I found him after the "Hardy Boys", terrible books but as a 7 or 8 year old I loved them. 52 books in the series (at that time), I devoured them all, I remember saving up $5.00 from my paper route to buy the next one at the local hobby store, $5.00, then, was a lot of money.

And after the "Hardy Boys" I cast around looking for the next big thing, reading all manner of books, some bad - I don't remember, some good - "The Four Story Mistake".

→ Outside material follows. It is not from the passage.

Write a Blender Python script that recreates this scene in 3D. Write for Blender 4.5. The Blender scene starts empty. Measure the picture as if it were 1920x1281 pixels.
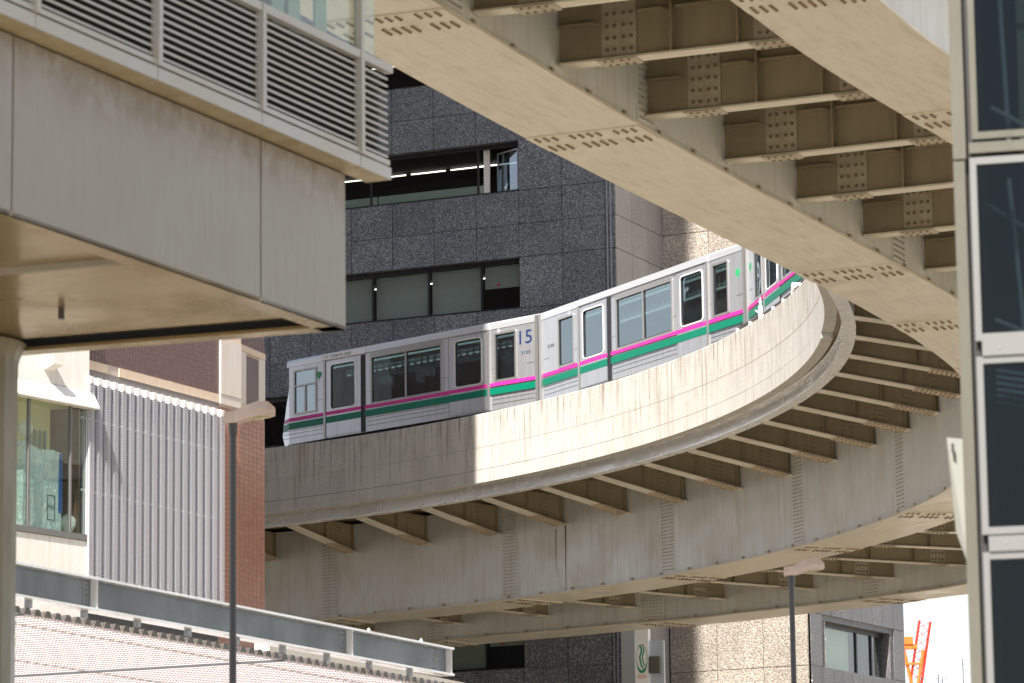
import bpy, math, random
from mathutils import Vector, Matrix
random.seed(7)
R = math.radians
sc = bpy.context.scene
COL = sc.collection

# ------------------------------------------------------------------ camera
PITCH, ROLL = R(10.3), R(0.7)
cam = bpy.data.cameras.new('camera'); camo = bpy.data.objects.new('camera', cam); COL.objects.link(camo)
cam.sensor_width = 36.0; cam.lens = 135.0; cam.clip_end = 3000; cam.clip_start = 0.5
cam.dof.use_dof = True; cam.dof.focus_distance = 98.0; cam.dof.aperture_fstop = 4.0
f_ = Vector((0, math.cos(PITCH), math.sin(PITCH))); up0 = Vector((0, -math.sin(PITCH), math.cos(PITCH))); r0 = Vector((1, 0, 0))
c_, s_ = math.cos(ROLL), math.sin(ROLL)
rt = r0 * c_ + up0 * (-s_); up = r0 * s_ + up0 * c_
camo.matrix_world = Matrix(((rt.x, up.x, -f_.x, 0), (rt.y, up.y, -f_.y, 0), (rt.z, up.z, -f_.z, 0), (0, 0, 0, 1)))
sc.camera = camo

# ------------------------------------------------------------------ light
EL = R(50.0); SX, SY = -0.34, -0.94
w = bpy.data.worlds.new('World'); sc.world = w; w.use_nodes = True
nt = w.node_tree; sky = nt.nodes.new('ShaderNodeTexSky'); sky.sky_type = 'NISHITA'; sky.sun_disc = False
sky.sun_elevation = EL; sky.sun_rotation = math.atan2(SX, SY); sky.air_density = 1.0; sky.dust_density = 2.0; sky.ozone_density = 1.0
# thin white summer haze veils the sky all round, thickest at the horizon
tc = nt.nodes.new('ShaderNodeTexCoord'); sxyz = nt.nodes.new('ShaderNodeSeparateXYZ'); nt.links.new(tc.outputs['Generated'], sxyz.inputs[0])
hz = nt.nodes.new('ShaderNodeMapRange'); hz.interpolation_type = 'SMOOTHSTEP'; hz.inputs[1].default_value = .0; hz.inputs[2].default_value = .5; hz.inputs[3].default_value = .95; hz.inputs[4].default_value = .12
nt.links.new(sxyz.outputs[2], hz.inputs[0]); mxs = nt.nodes.new('ShaderNodeMix'); mxs.data_type = 'RGBA'; nt.links.new(hz.outputs[0], mxs.inputs[0]); nt.links.new(sky.outputs[0], mxs.inputs[6]); mxs.inputs[7].default_value = (8.4, 8.6, 8.9, 1)
nt.links.new(mxs.outputs[2], nt.nodes['Background'].inputs[0]); nt.nodes['Background'].inputs[1].default_value = 0.066
sl = bpy.data.lights.new('sun', 'SUN'); sl.energy = 5.0; sl.angle = R(0.53); sl.color = (1.0, 0.94, 0.86)
slo = bpy.data.objects.new('sun', sl); COL.objects.link(slo)
h = math.hypot(SX, SY); sd = Vector((SX / h * math.cos(EL), SY / h * math.cos(EL), math.sin(EL)))
slo.rotation_euler = sd.to_track_quat('Z', 'Y').to_euler(); slo.location = (0, 0, 120)
vs = sc.view_settings; vs.view_transform = 'Standard'; vs.look = 'None'; vs.gamma = 1; vs.use_curve_mapping = False
vs.exposure = 1.3

# ------------------------------------------------------------------ materials
def newmat(name):
    m = bpy.data.materials.new(name); m.use_nodes = True
    n = m.node_tree.nodes; return m, m.node_tree, n['Principled BSDF']
def mixc(nt, a, b, fac):
    x = nt.nodes.new('ShaderNodeMix'); x.data_type = 'RGBA'
    for i, v in ((6, a), (7, b), (0, fac)):
        if hasattr(v, 'is_output'): nt.links.new(v, x.inputs[i])
        elif i == 0: x.inputs[0].default_value = v
        else: x.inputs[i].default_value = (*v, 1)
    return x.outputs[2]
def noise(nt, scale=5., uvs=(1, 1, 1), detail=4, rough=.6, lo=.4, hi=.6, coord='UV', dist=0.):
    t = nt.nodes.new('ShaderNodeTexCoord'); mp = nt.nodes.new('ShaderNodeMapping'); mp.inputs['Scale'].default_value = uvs
    no = nt.nodes.new('ShaderNodeTexNoise'); no.inputs['Scale'].default_value = scale; no.inputs['Detail'].default_value = detail
    no.inputs['Roughness'].default_value = rough; no.inputs['Distortion'].default_value = dist
    mr = nt.nodes.new('ShaderNodeMapRange'); mr.inputs[1].default_value = lo; mr.inputs[2].default_value = hi
    nt.links.new(t.outputs[coord], mp.inputs[0]); nt.links.new(mp.outputs[0], no.inputs[0]); nt.links.new(no.outputs[0], mr.inputs[0])
    return mr.outputs[0]
def mul(nt, a, b):
    x = nt.nodes.new('ShaderNodeMath'); x.operation = 'MULTIPLY'
    for i, v in enumerate((a, b)):
        if hasattr(v, 'is_output'): nt.links.new(v, x.inputs[i])
        else: x.inputs[i].default_value = v
    return x.outputs[0]
def bump(nt, bs, h, strength=.2, dist=.01):
    b = nt.nodes.new('ShaderNodeBump'); b.inputs['Strength'].default_value = strength; b.inputs['Distance'].default_value = dist
    nt.links.new(h, b.inputs['Height']); nt.links.new(b.outputs[0], bs.inputs['Normal'])
def plain(name, col, rough=.5, metal=0., emit=None, es=1., spec=.5):
    m, nt, b = newmat(name); b.inputs['Base Color'].default_value = (*col, 1); b.inputs['Roughness'].default_value = rough
    b.inputs['Metallic'].default_value = metal; b.inputs['Specular IOR Level'].default_value = spec
    if emit: b.inputs['Emission Color'].default_value = (*emit, 1); b.inputs['Emission Strength'].default_value = es
    return m
def paint(name, base, stain, stain2=None, rough=.45, streak=(1.6, .12, 1), sfac=.6, blot=.5, bscale=.8, metal=0., coat=0.):
    m, nt, b = newmat(name)
    s1 = noise(nt, 4., streak, 5, .7, .47, .66)
    s2 = noise(nt, bscale, (1, 1, 1), 5, .65, .42, .7)
    s3 = noise(nt, 30., (1, 1, 1), 3, .6, .35, .75)
    c = mixc(nt, base, stain, mul(nt, s1, sfac))
    c = mixc(nt, c, stain2 or stain, mul(nt, s2, blot))
    c = mixc(nt, c, tuple(x * .8 for x in base), mul(nt, s3, .3))
    nt.links.new(c, b.inputs['Base Color']); b.inputs['Roughness'].default_value = rough; b.inputs['Metallic'].default_value = metal
    b.inputs['Coat Weight'].default_value = coat
    rr = nt.nodes.new('ShaderNodeMapRange'); rr.inputs[3].default_value = rough - .1; rr.inputs[4].default_value = rough + .15
    nt.links.new(s2, rr.inputs[0]); nt.links.new(rr.outputs[0], b.inputs['Roughness'])
    bump(nt, b, s2, .15, .01)
    return m
M = {}
M['girder'] = paint('girder_paint', (.68, .71, .705), (.44, .40, .32), (.50, .47, .41), .42, sfac=.42, blot=.4, metal=.12)
M['soffit'] = paint('soffit_paint', (.64, .595, .50), (.44, .37, .27), (.82, .78, .70), .38, streak=(.25, 2.2, 1), sfac=.65, blot=.65, bscale=1.4)
M['beam'] = paint('beam_paint', (.90, .91, .92), (.74, .71, .64), None, .3, sfac=.2, blot=.12, metal=.35)
M['plate'] = paint('plate_paint', (.46, .42, .34), (.30, .22, .13), None, .55, sfac=.5, blot=.6, bscale=4)
M['bracket'] = paint('bracket_shade_paint', (.32, .27, .185), (.21, .165, .105), None, .5, sfac=.4, blot=.4)  # same paint as the girders, with the underside shade put into the colour
M['bolt'] = paint('shadow_toned_bolt', (.24, .18, .11), (.16, .10, .05), None, .6)  # toned dark so the colour carries the shadow around each bolt head
M['boltlight'] = paint('painted_bolt', (.40, .38, .33), (.26, .21, .15), None, .5)
M['rusty'] = paint('speckled_rust_paint', (.58, .51, .40), (.27, .15, .06), (.30, .17, .07), .65, streak=(2, 2, 1), sfac=.7, blot=.8, bscale=11)
M['deck'] = paint('deck_soffit', (.22, .175, .11), (.15, .11, .065), None, .7, sfac=.4, blot=.5)  # brown lowered further to deepen the shade between the girders
def concrete():
    m, nt, b = newmat('parapet_concrete')
    s1 = noise(nt, 3.0, (1.3, .14, 1), 6, .7, .48, .72)
    s2 = noise(nt, 1.1, (1, 1, 1), 6, .7, .35, .75)
    s3 = noise(nt, 22., (1, 1, 1), 4, .7, .3, .8)
    s4 = noise(nt, 2.2, (.5, .6, 1), 6, .75, .52, .7, dist=.6)
    sp = noise(nt, 16., (1, 1, 1), 1, .5, .70, .74)
    # run-off stains hang from the top edge: stronger near the coping
    t = nt.nodes.new('ShaderNodeTexCoord'); sx = nt.nodes.new('ShaderNodeSeparateXYZ'); nt.links.new(t.outputs['UV'], sx.inputs[0])
    mr = nt.nodes.new('ShaderNodeMapRange'); mr.inputs[1].default_value = 15.0; mr.inputs[2].default_value = 16.35; mr.inputs[3].default_value = .3; mr.inputs[4].default_value = 1.1
    nt.links.new(sx.outputs[1], mr.inputs[0])
    fine = noise(nt, 9.0, (.8, .035, 1), 4, .7, .52, .64)
    c = mixc(nt, (.56, .55, .52), (.45, .44, .415), s2)
    c = mixc(nt, c, (.20, .165, .12), mul(nt, mul(nt, s1, mr.outputs[0]), .65))
    c = mixc(nt, c, (.17, .12, .075), mul(nt, mul(nt, fine, mr.outputs[0]), .9))
    c = mixc(nt, c, (.55, .53, .49), mul(nt, s4, .4))
    c = mixc(nt, c, (.28, .26, .22), mul(nt, s3, .35))
    c = mixc(nt, c, (.15, .11, .07), mul(nt, sp, .7))
    nt.links.new(c, b.inputs['Base Color']); b.inputs['Roughness'].default_value = .85
    bump(nt, b, s3, .35, .01); return m
M['concrete'] = concrete()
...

And then there was Edgar Rice Burroughs, Tarzan, who didn't much interest me, I knew all about him (I thought), had seen a bad movie about him at the Capitol Theatre when I was younger...and I was put off by the lurid covers, clearly trash books, pulp fiction of the worst sort, but there were the ones about Aliens - the Moon Maiden, John Carter on Mars, and these piqued my interest...I was running out of alternatives...

And so I picked them up and read them and loved them, maybe I was 12, probably younger, read through all the John Carter on Mars, then the Moon Maiden and the rest of them, all of them I thought, he was prolific, even read the Tarzan ones, Tarzan in Pellucidar, Tarzan and the Jewels of Opar, everything. I loved it. It was complete and utter shit.

...well, not entirely. He was a better author than those working under the Pseudonym of "Franklin W. Dixon", he wasn't patronizing you, wasn't dumbing it down, it was pretty dumb across the board...but pretty well written, pot-boilers, things happened and quickly, he wasn't talking down to you, wasn't an adult writing for kids, this was an adult writing for other adults...

At 20 I tried them again, after reading Nabokov, Miller, others, they didn't cut it, were painful, poorly written, shit...

When I next found them again, about 15 years ago, I picked up the entire series for the boy, as well as "The Hardy Boys", he wasn't into them at all, didn't give them a chance, "I can see why you'd like them, dad..." he'd tell me...ouch!

...and so, at the thrift shop, I find "John Carter of Mars" and "The People That Time Forgot", I pick them up. Revisit my childhood. And my tastes flip again. He's good - comparatively, not to Nabokov or Miller or any of the countless other literary heavyweights, but he paints a good picture, gives a good description, advances the plot, and like any antique author his vocabulary is infinitely richer than any number of the literary 'heavyweights' of today. 

...and his language, the symbolism, read it not for the absurd adventure, but for the map of the unconscious, he wasn't trying but he laid it bare, these books, Pellucidar, the People that Time Forgot, they're road maps to the soul, understand these and you can build carefully upon his foundation. Yeah, it was pulp-shit-dross, but it was honest, there was no pretension, and all the symbols of the unconscious and the labyrinthine underworld are laid bare...Freud would have loved him.

"_Kazor_!" cried the girl, and at the same moment the Alus came jabbering
toward us.  They made strange growling, barking noises, as with much
baring of fangs they advanced upon us.  They were armed only with
nature's weapons--powerful muscles and giant fangs; yet I knew that
these were quite sufficient to overcome us had we nothing better to
offer in defense, and so I drew my pistol and fired at the leader.  He
dropped like a stone, and the others turned and fled.  Once again the
girl smiled her slow smile and stepping closer, caressed the barrel of
my automatic.  As she did so, her fingers came in contact with mine,
and a sudden thrill ran through me, which I attributed to the fact that
it had been so long since I had seen a woman of any sort or kind.